Directive.
Return the listing below in full, with every line exactly as it is.

Data segment.
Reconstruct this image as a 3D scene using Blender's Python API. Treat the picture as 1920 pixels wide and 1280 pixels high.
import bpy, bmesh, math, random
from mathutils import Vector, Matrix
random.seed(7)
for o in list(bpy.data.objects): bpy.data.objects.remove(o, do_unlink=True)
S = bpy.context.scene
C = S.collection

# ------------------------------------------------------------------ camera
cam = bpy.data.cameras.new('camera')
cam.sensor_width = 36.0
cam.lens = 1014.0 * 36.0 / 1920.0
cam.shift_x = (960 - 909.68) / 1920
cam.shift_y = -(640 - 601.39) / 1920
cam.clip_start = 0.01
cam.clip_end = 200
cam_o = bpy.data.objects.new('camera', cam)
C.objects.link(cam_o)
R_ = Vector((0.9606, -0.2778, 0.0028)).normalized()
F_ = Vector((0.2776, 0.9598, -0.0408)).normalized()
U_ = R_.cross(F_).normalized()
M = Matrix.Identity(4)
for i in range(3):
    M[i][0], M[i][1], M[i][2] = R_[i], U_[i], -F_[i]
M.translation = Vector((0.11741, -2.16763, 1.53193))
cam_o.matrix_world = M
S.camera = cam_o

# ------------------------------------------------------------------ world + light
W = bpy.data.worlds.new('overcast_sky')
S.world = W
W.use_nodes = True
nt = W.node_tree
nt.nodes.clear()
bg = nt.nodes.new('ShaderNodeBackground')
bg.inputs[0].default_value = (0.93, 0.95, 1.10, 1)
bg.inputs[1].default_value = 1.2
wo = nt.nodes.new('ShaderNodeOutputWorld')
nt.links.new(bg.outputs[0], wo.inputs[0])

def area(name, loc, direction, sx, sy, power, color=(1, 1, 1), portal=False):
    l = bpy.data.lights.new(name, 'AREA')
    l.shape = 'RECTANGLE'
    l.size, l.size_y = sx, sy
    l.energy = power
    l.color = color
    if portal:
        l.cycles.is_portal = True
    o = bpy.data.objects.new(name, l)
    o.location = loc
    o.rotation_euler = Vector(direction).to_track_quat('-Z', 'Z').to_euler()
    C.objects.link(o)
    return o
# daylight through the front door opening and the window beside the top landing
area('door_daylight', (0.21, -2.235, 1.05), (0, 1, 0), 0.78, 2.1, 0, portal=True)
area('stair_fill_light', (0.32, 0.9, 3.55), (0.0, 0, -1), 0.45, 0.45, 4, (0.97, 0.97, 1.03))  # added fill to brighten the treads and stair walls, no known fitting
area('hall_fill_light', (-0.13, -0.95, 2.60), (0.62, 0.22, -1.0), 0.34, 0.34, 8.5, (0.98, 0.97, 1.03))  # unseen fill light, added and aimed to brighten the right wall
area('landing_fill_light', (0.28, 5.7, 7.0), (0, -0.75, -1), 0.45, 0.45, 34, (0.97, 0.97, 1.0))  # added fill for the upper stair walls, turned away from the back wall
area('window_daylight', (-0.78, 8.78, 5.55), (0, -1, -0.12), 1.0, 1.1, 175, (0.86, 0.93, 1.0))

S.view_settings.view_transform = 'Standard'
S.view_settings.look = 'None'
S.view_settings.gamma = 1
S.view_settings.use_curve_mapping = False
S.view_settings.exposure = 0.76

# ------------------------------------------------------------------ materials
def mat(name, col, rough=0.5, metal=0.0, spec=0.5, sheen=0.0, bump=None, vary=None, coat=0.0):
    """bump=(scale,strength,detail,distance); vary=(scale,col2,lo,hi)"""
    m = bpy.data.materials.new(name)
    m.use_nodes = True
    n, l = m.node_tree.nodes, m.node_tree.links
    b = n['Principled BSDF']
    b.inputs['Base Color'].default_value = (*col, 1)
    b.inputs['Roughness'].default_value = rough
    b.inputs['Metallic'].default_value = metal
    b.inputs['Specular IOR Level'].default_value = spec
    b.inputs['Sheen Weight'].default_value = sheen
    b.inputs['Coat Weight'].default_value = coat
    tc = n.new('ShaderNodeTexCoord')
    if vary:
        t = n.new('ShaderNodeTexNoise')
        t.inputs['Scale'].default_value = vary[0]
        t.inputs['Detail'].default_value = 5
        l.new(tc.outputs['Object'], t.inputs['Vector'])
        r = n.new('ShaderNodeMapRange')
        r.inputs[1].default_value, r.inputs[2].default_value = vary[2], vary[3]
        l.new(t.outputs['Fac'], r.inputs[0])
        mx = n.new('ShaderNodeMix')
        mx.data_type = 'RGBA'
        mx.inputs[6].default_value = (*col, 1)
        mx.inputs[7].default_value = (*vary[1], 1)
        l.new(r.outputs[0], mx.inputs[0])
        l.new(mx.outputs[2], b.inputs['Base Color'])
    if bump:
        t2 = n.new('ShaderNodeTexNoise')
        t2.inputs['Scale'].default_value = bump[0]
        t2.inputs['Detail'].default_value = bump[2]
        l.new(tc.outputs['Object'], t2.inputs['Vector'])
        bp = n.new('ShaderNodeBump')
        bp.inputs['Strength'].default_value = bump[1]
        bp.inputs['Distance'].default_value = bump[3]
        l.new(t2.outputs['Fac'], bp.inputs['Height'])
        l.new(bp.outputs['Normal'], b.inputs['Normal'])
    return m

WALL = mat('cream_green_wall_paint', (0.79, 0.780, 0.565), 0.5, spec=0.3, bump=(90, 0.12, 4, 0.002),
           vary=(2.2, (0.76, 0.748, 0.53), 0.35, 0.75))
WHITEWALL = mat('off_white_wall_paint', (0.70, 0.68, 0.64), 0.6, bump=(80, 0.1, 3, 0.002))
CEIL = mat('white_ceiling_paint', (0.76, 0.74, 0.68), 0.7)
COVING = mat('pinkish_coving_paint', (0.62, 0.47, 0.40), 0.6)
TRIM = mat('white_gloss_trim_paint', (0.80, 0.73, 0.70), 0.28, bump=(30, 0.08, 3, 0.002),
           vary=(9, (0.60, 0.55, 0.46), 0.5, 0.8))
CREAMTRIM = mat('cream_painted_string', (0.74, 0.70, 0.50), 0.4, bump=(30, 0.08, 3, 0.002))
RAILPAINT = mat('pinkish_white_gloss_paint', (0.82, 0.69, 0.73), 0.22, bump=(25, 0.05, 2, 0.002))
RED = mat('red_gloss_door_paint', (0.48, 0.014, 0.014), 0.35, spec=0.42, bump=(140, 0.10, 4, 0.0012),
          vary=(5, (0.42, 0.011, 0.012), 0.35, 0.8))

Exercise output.
Reconstruct this image as a 3D scene using Blender's Python API. Treat the picture as 1920 pixels wide and 1280 pixels high.
import bpy, bmesh, math, random
from mathutils import Vector, Matrix
random.seed(7)
for o in list(bpy.data.objects): bpy.data.objects.remove(o, do_unlink=True)
S = bpy.context.scene
C = S.collection

# ------------------------------------------------------------------ camera
cam = bpy.data.cameras.new('camera')
cam.sensor_width = 36.0
cam.lens = 1014.0 * 36.0 / 1920.0
cam.shift_x = (960 - 909.68) / 1920
cam.shift_y = -(640 - 601.39) / 1920
cam.clip_start = 0.01
cam.clip_end = 200
cam_o = bpy.data.objects.new('camera', cam)
C.objects.link(cam_o)
R_ = Vector((0.9606, -0.2778, 0.0028)).normalized()
F_ = Vector((0.2776, 0.9598, -0.0408)).normalized()
U_ = R_.cross(F_).normalized()
M = Matrix.Identity(4)
for i in range(3):
    M[i][0], M[i][1], M[i][2] = R_[i], U_[i], -F_[i]
M.translation = Vector((0.11741, -2.16763, 1.53193))
cam_o.matrix_world = M
S.camera = cam_o

# ------------------------------------------------------------------ world + light
W = bpy.data.worlds.new('overcast_sky')
S.world = W
W.use_nodes = True
nt = W.node_tree
nt.nodes.clear()
bg = nt.nodes.new('ShaderNodeBackground')
bg.inputs[0].default_value = (0.93, 0.95, 1.10, 1)
bg.inputs[1].default_value = 1.2
wo = nt.nodes.new('ShaderNodeOutputWorld')
nt.links.new(bg.outputs[0], wo.inputs[0])

def area(name, loc, direction, sx, sy, power, color=(1, 1, 1), portal=False):
    l = bpy.data.lights.new(name, 'AREA')
    l.shape = 'RECTANGLE'
    l.size, l.size_y = sx, sy
    l.energy = power
    l.color = color
    if portal:
        l.cycles.is_portal = True
    o = bpy.data.objects.new(name, l)
    o.location = loc
    o.rotation_euler = Vector(direction).to_track_quat('-Z', 'Z').to_euler()
    C.objects.link(o)
    return o
# daylight through the front door opening and the window beside the top landing
area('door_daylight', (0.21, -2.235, 1.05), (0, 1, 0), 0.78, 2.1, 0, portal=True)
area('stair_fill_light', (0.32, 0.9, 3.55), (0.0, 0, -1), 0.45, 0.45, 4, (0.97, 0.97, 1.03))  # added fill to brighten the treads and stair walls, no known fitting
area('hall_fill_light', (-0.13, -0.95, 2.60), (0.62, 0.22, -1.0), 0.34, 0.34, 8.5, (0.98, 0.97, 1.03))  # unseen fill light, added and aimed to brighten the right wall
area('landing_fill_light', (0.28, 5.7, 7.0), (0, -0.75, -1), 0.45, 0.45, 34, (0.97, 0.97, 1.0))  # added fill for the upper stair walls, turned away from the back wall
area('window_daylight', (-0.78, 8.78, 5.55), (0, -1, -0.12), 1.0, 1.1, 175, (0.86, 0.93, 1.0))

S.view_settings.view_transform = 'Standard'
S.view_settings.look = 'None'
S.view_settings.gamma = 1
S.view_settings.use_curve_mapping = False
S.view_settings.exposure = 0.76

# ------------------------------------------------------------------ materials
def mat(name, col, rough=0.5, metal=0.0, spec=0.5, sheen=0.0, bump=None, vary=None, coat=0.0):
    """bump=(scale,strength,detail,distance); vary=(scale,col2,lo,hi)"""
    m = bpy.data.materials.new(name)
    m.use_nodes = True
    n, l = m.node_tree.nodes, m.node_tree.links
    b = n['Principled BSDF']
    b.inputs['Base Color'].default_value = (*col, 1)
    b.inputs['Roughness'].default_value = rough
    b.inputs['Metallic'].default_value = metal
    b.inputs['Specular IOR Level'].default_value = spec
    b.inputs['Sheen Weight'].default_value = sheen
    b.inputs['Coat Weight'].default_value = coat
    tc = n.new('ShaderNodeTexCoord')
    if vary:
        t = n.new('ShaderNodeTexNoise')
        t.inputs['Scale'].default_value = vary[0]
        t.inputs['Detail'].default_value = 5
        l.new(tc.outputs['Object'], t.inputs['Vector'])
        r = n.new('ShaderNodeMapRange')
        r.inputs[1].default_value, r.inputs[2].default_value = vary[2], vary[3]
        l.new(t.outputs['Fac'], r.inputs[0])
        mx = n.new('ShaderNodeMix')
        mx.data_type = 'RGBA'
        mx.inputs[6].default_value = (*col, 1)
        mx.inputs[7].default_value = (*vary[1], 1)
        l.new(r.outputs[0], mx.inputs[0])
        l.new(mx.outputs[2], b.inputs['Base Color'])
    if bump:
        t2 = n.new('ShaderNodeTexNoise')
        t2.inputs['Scale'].default_value = bump[0]
        t2.inputs['Detail'].default_value = bump[2]
        l.new(tc.outputs['Object'], t2.inputs['Vector'])
        bp = n.new('ShaderNodeBump')
        bp.inputs['Strength'].default_value = bump[1]
        bp.inputs['Distance'].default_value = bump[3]
        l.new(t2.outputs['Fac'], bp.inputs['Height'])
        l.new(bp.outputs['Normal'], b.inputs['Normal'])
    return m

WALL = mat('cream_green_wall_paint', (0.79, 0.780, 0.565), 0.5, spec=0.3, bump=(90, 0.12, 4, 0.002),
           vary=(2.2, (0.76, 0.748, 0.53), 0.35, 0.75))
WHITEWALL = mat('off_white_wall_paint', (0.70, 0.68, 0.64), 0.6, bump=(80, 0.1, 3, 0.002))
CEIL = mat('white_ceiling_paint', (0.76, 0.74, 0.68), 0.7)
COVING = mat('pinkish_coving_paint', (0.62, 0.47, 0.40), 0.6)
TRIM = mat('white_gloss_trim_paint', (0.80, 0.73, 0.70), 0.28, bump=(30, 0.08, 3, 0.002),
           vary=(9, (0.60, 0.55, 0.46), 0.5, 0.8))
CREAMTRIM = mat('cream_painted_string', (0.74, 0.70, 0.50), 0.4, bump=(30, 0.08, 3, 0.002))
RAILPAINT = mat('pinkish_white_gloss_paint', (0.82, 0.69, 0.73), 0.22, bump=(25, 0.05, 2, 0.002))
RED = mat('red_gloss_door_paint', (0.48, 0.014, 0.014), 0.35, spec=0.42, bump=(140, 0.10, 4, 0.0012),
          vary=(5, (0.42, 0.011, 0.012), 0.35, 0.8))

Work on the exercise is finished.